У всех других это было не так. Поэтому они всегда и терпели поражения.
Непоколебимая вера, которая как факел все время пылала в наших сердцах и указывала нам дорогу, строгая дисциплина, решимость в борьбе и четкая, рассудительная подготовка наступления, к этому еще благословение Бога и отечества, все это содействовало нашим победам в течение тех трех лет борьбы.
Лето 1922 года
Лето 1922 принесло беспорядки. На сценах румынских национальных театров в молдавских городах труппа "Kanapof" начала представлять пьесы на еврейском языке (идиш). Наша молодежь увидела в этом опасность: это было первое начало отчужденности театров, которые должны были служить, все же, национальному и моральному воспитанию румынского народа. Вытесненным из торговли, вытесненным из промышленности, вытесненным эксплуатацией румынских полезных ископаемых, вытесненным из сферы прессы, нам, румынам, довелось бы также пережить изгнание нас со сцен наших же национальных театров. Сцена вместе со школой и церковью может снова пробудить опустившуюся нацию к осознанию ее прав и ее исторической традиции.
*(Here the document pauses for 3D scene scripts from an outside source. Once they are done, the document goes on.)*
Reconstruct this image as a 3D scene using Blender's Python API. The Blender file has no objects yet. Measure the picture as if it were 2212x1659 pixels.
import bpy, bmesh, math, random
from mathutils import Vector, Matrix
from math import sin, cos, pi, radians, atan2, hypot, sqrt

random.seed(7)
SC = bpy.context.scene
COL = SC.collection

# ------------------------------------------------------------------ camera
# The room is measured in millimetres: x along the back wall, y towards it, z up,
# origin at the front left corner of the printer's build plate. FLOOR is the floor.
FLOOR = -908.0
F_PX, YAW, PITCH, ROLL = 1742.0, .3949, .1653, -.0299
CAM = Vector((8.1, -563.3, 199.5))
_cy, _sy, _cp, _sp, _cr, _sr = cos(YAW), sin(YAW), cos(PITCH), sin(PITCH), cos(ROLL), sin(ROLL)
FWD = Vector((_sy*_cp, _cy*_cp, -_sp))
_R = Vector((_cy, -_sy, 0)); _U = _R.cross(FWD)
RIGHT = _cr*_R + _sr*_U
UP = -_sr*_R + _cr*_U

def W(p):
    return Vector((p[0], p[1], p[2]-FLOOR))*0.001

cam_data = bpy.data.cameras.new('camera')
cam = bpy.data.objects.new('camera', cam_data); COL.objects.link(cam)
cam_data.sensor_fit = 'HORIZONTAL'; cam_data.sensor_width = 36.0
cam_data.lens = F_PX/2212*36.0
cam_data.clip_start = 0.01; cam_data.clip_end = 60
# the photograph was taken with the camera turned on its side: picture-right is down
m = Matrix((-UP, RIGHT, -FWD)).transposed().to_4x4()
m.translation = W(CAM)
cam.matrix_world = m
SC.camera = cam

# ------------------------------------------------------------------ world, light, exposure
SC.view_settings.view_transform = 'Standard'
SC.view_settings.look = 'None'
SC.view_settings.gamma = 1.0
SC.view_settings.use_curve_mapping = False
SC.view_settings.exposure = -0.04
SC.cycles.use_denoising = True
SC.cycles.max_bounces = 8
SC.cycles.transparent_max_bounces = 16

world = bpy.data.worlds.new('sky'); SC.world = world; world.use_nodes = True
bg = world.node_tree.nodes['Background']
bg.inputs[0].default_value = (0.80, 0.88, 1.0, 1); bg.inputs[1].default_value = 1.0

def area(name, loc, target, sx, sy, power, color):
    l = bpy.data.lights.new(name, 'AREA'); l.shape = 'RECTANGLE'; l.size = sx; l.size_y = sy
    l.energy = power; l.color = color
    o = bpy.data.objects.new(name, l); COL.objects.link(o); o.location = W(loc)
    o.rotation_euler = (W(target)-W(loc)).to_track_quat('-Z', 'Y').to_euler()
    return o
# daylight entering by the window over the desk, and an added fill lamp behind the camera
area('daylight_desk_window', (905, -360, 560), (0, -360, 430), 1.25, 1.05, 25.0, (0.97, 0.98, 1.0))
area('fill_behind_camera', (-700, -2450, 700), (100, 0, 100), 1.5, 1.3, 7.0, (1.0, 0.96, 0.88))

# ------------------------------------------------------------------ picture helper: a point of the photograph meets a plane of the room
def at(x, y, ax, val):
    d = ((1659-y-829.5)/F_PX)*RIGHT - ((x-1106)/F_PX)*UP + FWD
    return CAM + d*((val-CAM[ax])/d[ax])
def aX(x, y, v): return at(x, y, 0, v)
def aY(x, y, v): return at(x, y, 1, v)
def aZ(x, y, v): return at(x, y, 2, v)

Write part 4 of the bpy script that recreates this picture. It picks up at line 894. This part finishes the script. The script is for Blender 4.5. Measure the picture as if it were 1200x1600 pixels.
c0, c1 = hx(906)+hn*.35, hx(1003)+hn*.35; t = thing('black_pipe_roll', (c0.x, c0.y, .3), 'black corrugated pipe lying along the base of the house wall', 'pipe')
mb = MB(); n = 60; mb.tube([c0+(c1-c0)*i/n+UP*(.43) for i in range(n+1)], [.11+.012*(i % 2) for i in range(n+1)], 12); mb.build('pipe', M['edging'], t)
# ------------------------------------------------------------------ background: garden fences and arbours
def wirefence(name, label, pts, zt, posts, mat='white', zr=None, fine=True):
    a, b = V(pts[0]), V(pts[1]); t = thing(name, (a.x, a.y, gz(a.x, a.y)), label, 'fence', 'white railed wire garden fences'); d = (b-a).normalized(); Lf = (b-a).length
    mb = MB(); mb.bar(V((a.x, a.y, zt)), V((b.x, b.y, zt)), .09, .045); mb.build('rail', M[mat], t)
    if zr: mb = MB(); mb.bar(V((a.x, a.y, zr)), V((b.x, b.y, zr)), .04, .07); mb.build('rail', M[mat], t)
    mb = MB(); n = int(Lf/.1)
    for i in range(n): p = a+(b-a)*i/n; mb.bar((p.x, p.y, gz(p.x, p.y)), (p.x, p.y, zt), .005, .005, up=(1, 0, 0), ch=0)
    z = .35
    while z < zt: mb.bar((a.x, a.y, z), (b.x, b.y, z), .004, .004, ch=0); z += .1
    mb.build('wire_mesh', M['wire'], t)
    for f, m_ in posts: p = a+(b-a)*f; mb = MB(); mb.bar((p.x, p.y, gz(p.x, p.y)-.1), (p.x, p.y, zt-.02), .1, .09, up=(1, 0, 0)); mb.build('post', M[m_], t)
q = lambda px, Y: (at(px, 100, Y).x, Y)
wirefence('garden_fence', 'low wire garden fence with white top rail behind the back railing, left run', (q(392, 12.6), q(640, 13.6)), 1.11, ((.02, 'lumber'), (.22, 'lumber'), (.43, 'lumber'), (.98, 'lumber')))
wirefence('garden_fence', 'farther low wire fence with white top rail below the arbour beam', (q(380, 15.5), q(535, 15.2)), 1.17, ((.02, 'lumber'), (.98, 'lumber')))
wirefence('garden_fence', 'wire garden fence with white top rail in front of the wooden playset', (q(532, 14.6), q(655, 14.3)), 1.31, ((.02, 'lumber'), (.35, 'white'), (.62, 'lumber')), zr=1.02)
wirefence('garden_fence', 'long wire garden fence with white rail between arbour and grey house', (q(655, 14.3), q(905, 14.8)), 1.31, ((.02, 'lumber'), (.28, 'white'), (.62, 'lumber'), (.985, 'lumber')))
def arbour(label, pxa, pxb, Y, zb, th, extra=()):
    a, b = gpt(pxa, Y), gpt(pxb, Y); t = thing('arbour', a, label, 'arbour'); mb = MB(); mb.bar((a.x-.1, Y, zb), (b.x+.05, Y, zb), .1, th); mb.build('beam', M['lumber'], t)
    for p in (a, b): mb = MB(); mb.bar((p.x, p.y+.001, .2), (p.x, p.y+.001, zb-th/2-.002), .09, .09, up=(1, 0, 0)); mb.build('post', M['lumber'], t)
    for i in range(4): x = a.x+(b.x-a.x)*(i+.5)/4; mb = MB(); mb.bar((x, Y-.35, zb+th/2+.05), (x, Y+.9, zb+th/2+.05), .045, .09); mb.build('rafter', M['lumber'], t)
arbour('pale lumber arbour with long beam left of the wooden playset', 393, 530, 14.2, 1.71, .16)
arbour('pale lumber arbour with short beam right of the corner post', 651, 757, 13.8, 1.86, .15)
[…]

Сцена может подготовить народ к освободительной борьбе и способствовать ей. Неужели и эту возможность тоже могли бы отобрать у нас?
Наши театры, которые были созданы на деньги румын и их трудом, должны были служить евреям, чтобы призывать темные силы в борьбе против нас и давать им поддержку. С другой стороны, они давали бы нам, румынам, с наших же румынских сцен такую духовную и умственную пищу, которая должна была привести к крушению и к национальному и моральному уничтожению нашего народа.
Долгом и обязанностью правительства, каждого органа власти, а также профессоров было бы ввиду этой агрессии против наших театров провести соответствующие мероприятия. Ничего подобного! Лишь молодежь, которая была готова принимать удары и бесчисленные оскорбления, и нигде не находила поддержку, защищалась насколько могла.
Эта борьба ясской студенческой группы за театр велась во всех городах: в Хуши, Васлуе, Бырладе, Ботошани, Пашкани и других, и всюду их поддерживали ученики гимназий. Они проникали в битком набитые евреями театральные залы, бросали все, что попадало им в руки, в актеров и прогоняли их таким образом с румынских сцен.
Это было нецивилизованно, некоторые, вероятно, скажут. Может быть, это и так. Но цивилизованно ли, когда чужой народ медленно вытесняет другой, шаг за шагом, от всех его благ? Цивилизованно ли, если эта чужая нация отравляет культуру? Было ли у средств, которые применялись евреями в России, хоть что-то общее с цивилизацией? Цивилизованно ли убивать миллионы людей без какого-либо судебного производства? Цивилизованно ли сжигать церкви или превращать их в кабаре?